Der Rausch des Lesens

Von Stefan Keim |
Die Heimkehr des Odysseus ist eins der ältesten Werke der Literatur. Und immer noch faszinierend, voller Monster und Gefahren, Begierde, Romantik und Philosophie. Im Jahr der Kulturhauptstadt werden die sechs Schauspielhäuser des Ruhrgebietes Uraufführungen neuer Stücke präsentieren, im Projekt "Odyssee Europa". Nun gab es als Prolog eine "lange Nacht der Odyssee" in allen Häusern von Dortmund bis Moers.
18 Uhr. Kammerspiele Bochum. Otto Sander spricht den ersten "Gesang" aus Homers "Odyssee". Ganz unspektakulär, ruhig, den Text gleichzeitig lesend und reflektierend. Die Stars geben sich später das Mikrofon in die Hand: Peter Lohmeyer, Burghart Klaußner, Charles Brauer und viele andere machen sich auf die legendäre Irrfahrt nach Ithaka.

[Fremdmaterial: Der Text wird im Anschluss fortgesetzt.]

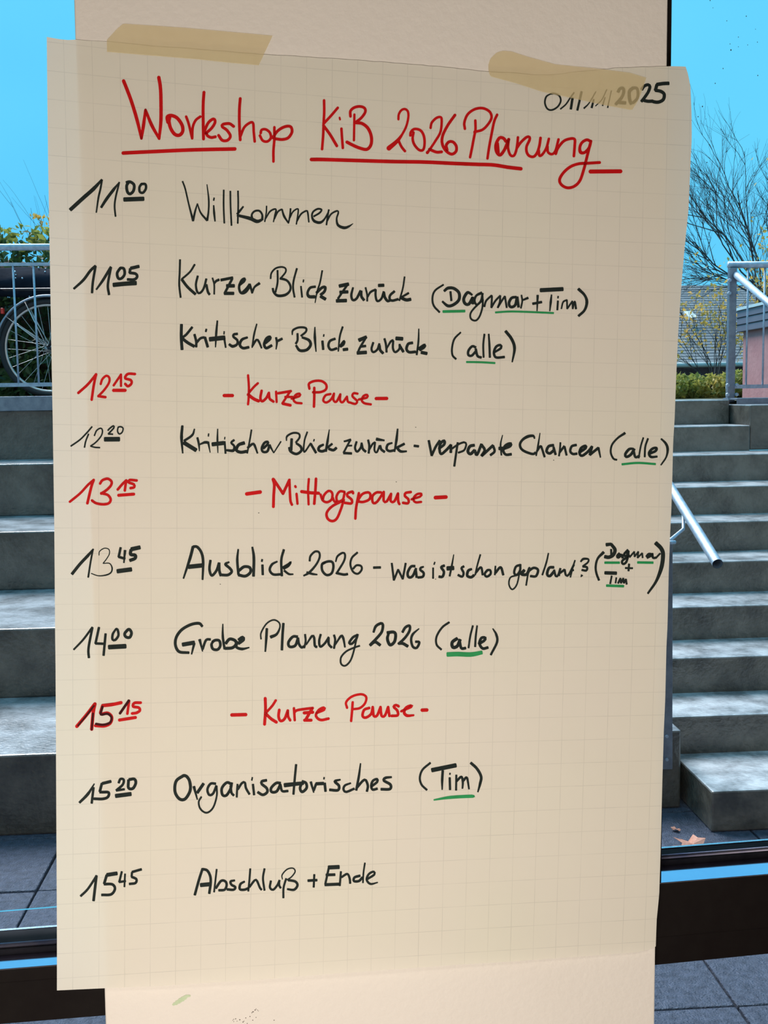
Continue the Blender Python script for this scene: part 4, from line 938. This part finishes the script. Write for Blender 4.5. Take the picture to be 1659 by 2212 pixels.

19 Uhr. Theater unter Tage, Bochum. "Odysseus war ein schlechter Segler", sagt der Skipper Michael Hornig. Er ist auf den Spuren des Helden gesegelt und hat seine ganze Crew heile wieder nach Hause gebracht. Im Gegensatz zu Odysseus, dessen Gefährten in Schweine verwandelt und von Monstern gefressen wurden. "Die Götter haben mir geholfen", grinst Hornig. Das Schauspielhaus präsentiert neben der Lesung ein umfangreiches Beiprogramm, in dem auch Flüchtlingsschicksale aus Bochum erzählt werden.

20 Uhr. Theater Oberhausen. In der Bar lesen nicht nur Schauspieler, sondern auch Bürger der Stadt. Ein großes Buch liegt auf dem Tisch, aber es ist bloß eine Attrappe aus der Requisite.

20.45 Uhr. Theater an der Ruhr, Mülheim. Es riecht nach Käse. Neben dem ovalen Tisch, an dem vor allem Zuschauer die "Odyssee" vorlesen, ist ein kleines Buffet mit Suppe und Wein aufgebaut. Das Theater feiert ein Gastmahl nach antikem Vorbild. Wie überall ist der Eintritt frei, das Essen ist es in Mülheim auch. Die Stimmung ist entspannt, konzentriert, freundlich.

22 Uhr. Grillo-Theater, Essen. Odysseus ist gerade den Sirenen entronnen. Pause auf der Bühne hinter dem eisernen Vorhang. Eine Schülerband spielt Ethnopop, die Zuschauer lümmeln sich auf Sitzkissen, Sofas und Sesseln. Bis vier Uhr morgens wird in Essen gelesen.

23.30 Uhr. Schauspielhaus Dortmund. Hier geht die Odyssee schon ins Finale. Die Freier von Penelope, der Gattin des Odysseus, werden gerade nieder gemetzelt. Ein Sessel steht auf der Bühne, im Fünfminutentakt wechseln die Vorleser. Der Rapper Dike bricht die Atmosphäre stiller Andacht mit seinem DJ Der Wolf. Die beiden rappen Homer und haben ihm dafür Reime verpasst. Klingt spannend.

4.30 Uhr. Schlosstheater Moers. Ein paar Unentwegte halten durch, zwei Jugendliche schlafen auf Pritschen. Hier wird Odysseus erst am Morgen wieder zum König von Ithaka, um acht wird gefrühstückt.

Eine lange Nacht geht zu Ende. In Erinnerung bleiben die vielen Gelage der Helden, in der Odyssee wird ständig geschlemmt. Jedes Theater hat sich eine andere Leseform ausgedacht. Gerade wenn Laien den Text lesen, ohne große Rezitationskunst, wird er offen für Entdeckungen. Für viele Heimatsuchende birgt er eine wunderschöne Vision: Odysseus kommt zu Hause an.